GoSun builds fuel-free ovens that use a combination of parabolic reflectors and a cylindrical cooking chamber to cook food using only direct sunlight. The company makes a range of solar ovens from an ultra-portable version that weighs only two pounds ($139), to a higher-end solar + electric cooker ($399).

But all of those versions have actual designs with the components already built. With GoSun’s new DIY kit, which costs $119 or $149 depending on the size you buy, all you get is the chamber, a roll of reflector material and some cooking tins. Not only do you have to assemble it, but you have to come up with an oven design to base that assembly on.

That seems pricey, especially given the time it will take to design and build your own oven, but the cooking chambers are specific evacuated tube ovens, and not just something you’d grab at the Home Depot.

The idea of a DIY solar oven is in keeping with the ethos of a company that crowdfunds new products. But I reached out to GoSun Founder and CEO Patrick Sherwin to see if this was part of any larger initiative for the company. He emailed saying that this was “more of an experiment” and “our customers are frugal and DIY oriented. we are trying to serve more solutions to get more people tinkering with vacuum tube ovens.”

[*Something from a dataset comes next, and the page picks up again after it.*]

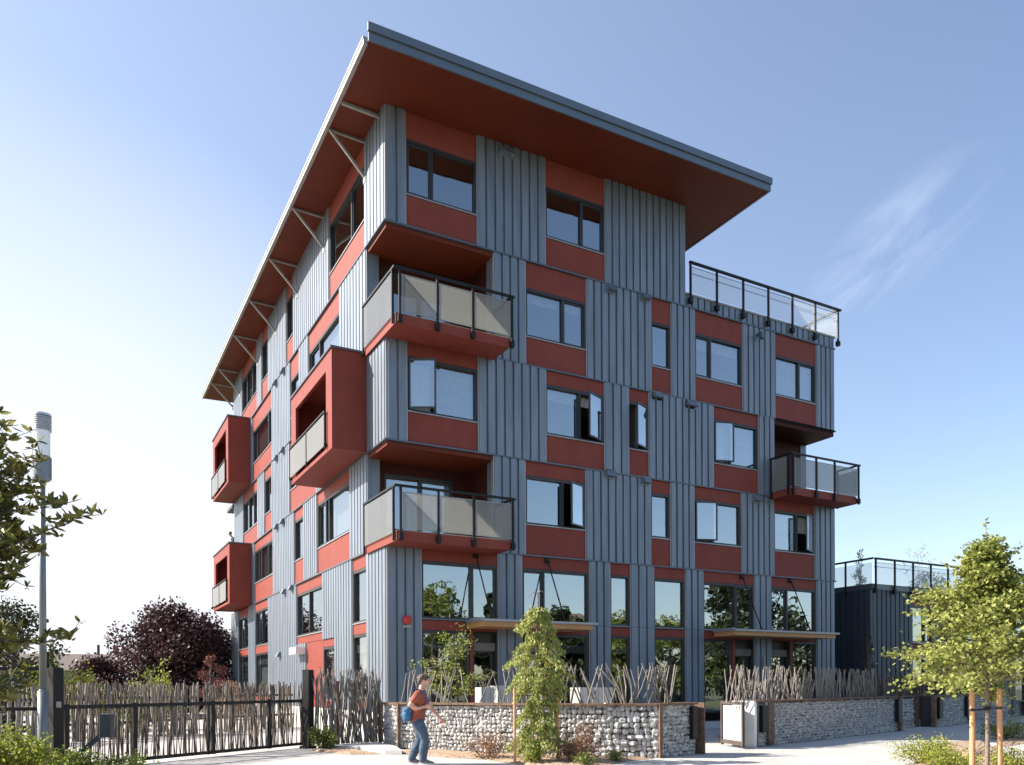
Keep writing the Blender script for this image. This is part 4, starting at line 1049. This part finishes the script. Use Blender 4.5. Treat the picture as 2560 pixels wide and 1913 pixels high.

We’ve written before about how selling DIY kits could be a smart path for smaller startups. Companies can spend fewer resources on assembly, shipping parts is cheaper than shipping fully finished products, and customers are increasingly sophisticated about making things.

There are downsides however, as I’ve learned first hand. Companies need to make assembly instructions super clear, a lack of QA can lead to faulty parts being shipped, and any accompanying software in particular must be as bug-free as possible.

GoSun, however, is foregoing most of these issues by turning the entire process over to the customer. There are no instructions to follow and no software to install. Customers for the DIY kit will probably self-select, meaning that they’ll be fine with the lack of guidance, and will probably look forward to building their own oven and sharing designs with the GoSun community.

Of course, if GoSun’s DIY kit is too much work, people can always turn a Pringles can into a solar cooker.